Hakkın hatırını her zaman her hal ve şartta yüksek tutma prensibiyle irtibatlı bazı önemli ölçüleri de yine Risale-i Nur’da konuyla ilgili yapılan izahlardan aktaracak olursak:
Takipçisi olduğumuz hizmet metodu itibarıyla “Hakka hizmet için intisap ettiğim meslek haktır ve daha güzeldir” diyebiliriz; ancak “Hak sadece benim mesleğimdir” diyerek tekelci bir tavır içerisinde olamayız.
Keza, bir görüşün hak olduğu noktasında genel ve yaygın bir mutabakata varılmışken, ehak, yani “daha hak ve daha doğru” olduğu gerekçesiyle başka bir fikri gündeme getirerek o uzlaşmayı bozmaya ve ihtilâf çıkarmaya da gerek yok.
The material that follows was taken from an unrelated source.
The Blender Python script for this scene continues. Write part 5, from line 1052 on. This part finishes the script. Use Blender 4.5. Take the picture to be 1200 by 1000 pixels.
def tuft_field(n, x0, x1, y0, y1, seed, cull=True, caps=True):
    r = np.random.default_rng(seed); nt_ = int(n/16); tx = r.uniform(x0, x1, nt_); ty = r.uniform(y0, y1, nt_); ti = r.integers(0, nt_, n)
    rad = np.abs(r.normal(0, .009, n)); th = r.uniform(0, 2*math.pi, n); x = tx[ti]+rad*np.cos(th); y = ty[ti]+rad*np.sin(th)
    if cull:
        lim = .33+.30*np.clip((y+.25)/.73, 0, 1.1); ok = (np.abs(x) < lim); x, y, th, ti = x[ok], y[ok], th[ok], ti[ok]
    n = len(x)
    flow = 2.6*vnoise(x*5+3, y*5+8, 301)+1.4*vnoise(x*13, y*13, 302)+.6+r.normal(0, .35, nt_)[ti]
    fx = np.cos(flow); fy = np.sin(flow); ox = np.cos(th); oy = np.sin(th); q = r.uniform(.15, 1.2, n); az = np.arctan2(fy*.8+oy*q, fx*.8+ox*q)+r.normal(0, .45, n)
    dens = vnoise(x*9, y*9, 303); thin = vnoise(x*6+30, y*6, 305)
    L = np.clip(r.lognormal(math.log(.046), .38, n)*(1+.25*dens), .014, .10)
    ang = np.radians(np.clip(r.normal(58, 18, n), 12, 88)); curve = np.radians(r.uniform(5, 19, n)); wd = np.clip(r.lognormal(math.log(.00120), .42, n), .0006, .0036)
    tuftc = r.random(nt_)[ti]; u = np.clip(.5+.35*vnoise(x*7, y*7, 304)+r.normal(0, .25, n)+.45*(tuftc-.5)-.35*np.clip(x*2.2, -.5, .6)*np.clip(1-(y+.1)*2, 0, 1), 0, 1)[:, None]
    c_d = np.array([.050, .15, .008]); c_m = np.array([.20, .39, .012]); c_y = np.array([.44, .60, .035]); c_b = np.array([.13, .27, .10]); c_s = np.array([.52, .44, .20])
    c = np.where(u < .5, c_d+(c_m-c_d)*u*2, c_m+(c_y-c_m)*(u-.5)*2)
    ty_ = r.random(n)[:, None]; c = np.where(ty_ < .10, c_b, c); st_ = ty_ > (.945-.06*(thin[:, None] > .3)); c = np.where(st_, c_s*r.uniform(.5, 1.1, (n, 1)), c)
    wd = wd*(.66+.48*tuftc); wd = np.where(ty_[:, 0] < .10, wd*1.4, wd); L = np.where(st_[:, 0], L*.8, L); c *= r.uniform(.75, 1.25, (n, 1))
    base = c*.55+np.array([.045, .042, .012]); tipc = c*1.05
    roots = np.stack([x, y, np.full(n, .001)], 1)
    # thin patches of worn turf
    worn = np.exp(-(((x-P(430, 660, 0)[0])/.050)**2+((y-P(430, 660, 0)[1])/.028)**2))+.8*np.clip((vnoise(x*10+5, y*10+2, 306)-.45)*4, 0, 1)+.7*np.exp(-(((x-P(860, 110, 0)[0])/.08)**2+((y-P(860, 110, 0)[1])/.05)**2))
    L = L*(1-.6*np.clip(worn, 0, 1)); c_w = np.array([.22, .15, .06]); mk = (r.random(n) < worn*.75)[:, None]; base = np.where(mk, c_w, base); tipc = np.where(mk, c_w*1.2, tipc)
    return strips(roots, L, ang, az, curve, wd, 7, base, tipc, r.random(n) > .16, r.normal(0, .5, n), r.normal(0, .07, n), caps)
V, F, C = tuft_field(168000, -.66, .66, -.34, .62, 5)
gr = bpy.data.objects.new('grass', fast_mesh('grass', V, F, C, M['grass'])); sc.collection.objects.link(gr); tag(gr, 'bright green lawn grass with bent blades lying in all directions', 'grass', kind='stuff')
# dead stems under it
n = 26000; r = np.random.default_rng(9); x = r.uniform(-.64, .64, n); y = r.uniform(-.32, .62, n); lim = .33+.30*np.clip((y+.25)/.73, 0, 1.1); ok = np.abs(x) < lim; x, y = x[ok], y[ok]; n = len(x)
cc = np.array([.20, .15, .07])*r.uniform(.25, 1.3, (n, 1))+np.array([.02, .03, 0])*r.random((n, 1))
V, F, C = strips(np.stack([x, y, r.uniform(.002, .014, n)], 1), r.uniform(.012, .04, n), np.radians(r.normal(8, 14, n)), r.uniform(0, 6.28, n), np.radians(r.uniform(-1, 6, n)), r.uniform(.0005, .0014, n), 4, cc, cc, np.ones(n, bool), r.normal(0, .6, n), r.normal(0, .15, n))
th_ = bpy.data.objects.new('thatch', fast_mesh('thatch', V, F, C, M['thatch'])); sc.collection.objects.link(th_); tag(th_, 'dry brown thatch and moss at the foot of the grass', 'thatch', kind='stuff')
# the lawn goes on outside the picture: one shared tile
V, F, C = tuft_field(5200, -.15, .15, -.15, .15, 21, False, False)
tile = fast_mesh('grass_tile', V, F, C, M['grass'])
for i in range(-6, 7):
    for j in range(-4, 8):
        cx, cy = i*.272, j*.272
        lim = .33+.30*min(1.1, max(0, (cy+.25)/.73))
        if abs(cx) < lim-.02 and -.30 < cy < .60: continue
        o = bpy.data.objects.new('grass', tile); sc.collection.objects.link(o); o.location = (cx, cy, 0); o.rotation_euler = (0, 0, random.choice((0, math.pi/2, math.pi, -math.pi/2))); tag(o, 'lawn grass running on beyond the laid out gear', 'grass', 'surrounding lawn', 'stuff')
Tabiî, genel atmosfer ve eğilim o yeni görüşün de benimsenip kabulüne müsaitse ayrı konu. Aksi halde ısrarcı olup zorlamamak ve gerekiyorsa zamana bırakmak çok daha isabetli olur.
Kendi mesleğimizin üstün meziyetlerini dile getirirken, hedefi yine hakka hizmet olan diğer meslekleri ve mensuplarını eleştirmek, eksik ve kusurlarını aramak; dahası onlarda var olduğunu iddia ettiğimiz eksik ve kusurları öne çıkararak kendi mesleğimizi parlatmaya çalışmak gibi tavır ve yaklaşımlara kesinlikle tevessül etmemeliyiz.
Bu çerçevede her söylediğimizin hak olması gerektiği, ama her hakkı söylemeye hakkımızın olmadığı düsturunu ve “Niyeti hâlis olmayan bir adamın nasihati bazen damara dokundurur ve aksülamel yapar” uyarısını da unutmamalıyız.
Bununla bağlantılı olarak, imanî meselelerin münakaşa suretiyle bahsinin caiz olmadığına ilişkin hatırlatmanın, diğer konular için de geçerli olduğuna da dikkat etmeliyiz.
Bu itibarla, bilhassa farklı yorumlara açık konuları tezekkür ederken, değişik fikirleri, ilk bakışta bize çok aykırı ve ters görünseler dahi, onlarda da birer dane-i hakikat olabileceği ihtimalini nazara alarak, insafla ve hikmetle değerlendirmeli; İslâm ahlâkına da uymayan kaba, hırçın, öfkeli, mütehevvir, suçlayıcı ve dışlayıcı üslûp ve söylemlere kesinlikle prim ve geçit vermemeliyiz.
Bunlar hem hakka hizmet hedefi çerçevesinde hassasiyetle riayet edilmesi gereken ölçülerden, hem de Peygamberimizin (asm) “Tamamlamak için gönderildim” dediği güzel ahlakın temel prensiplerinden bir kısmı.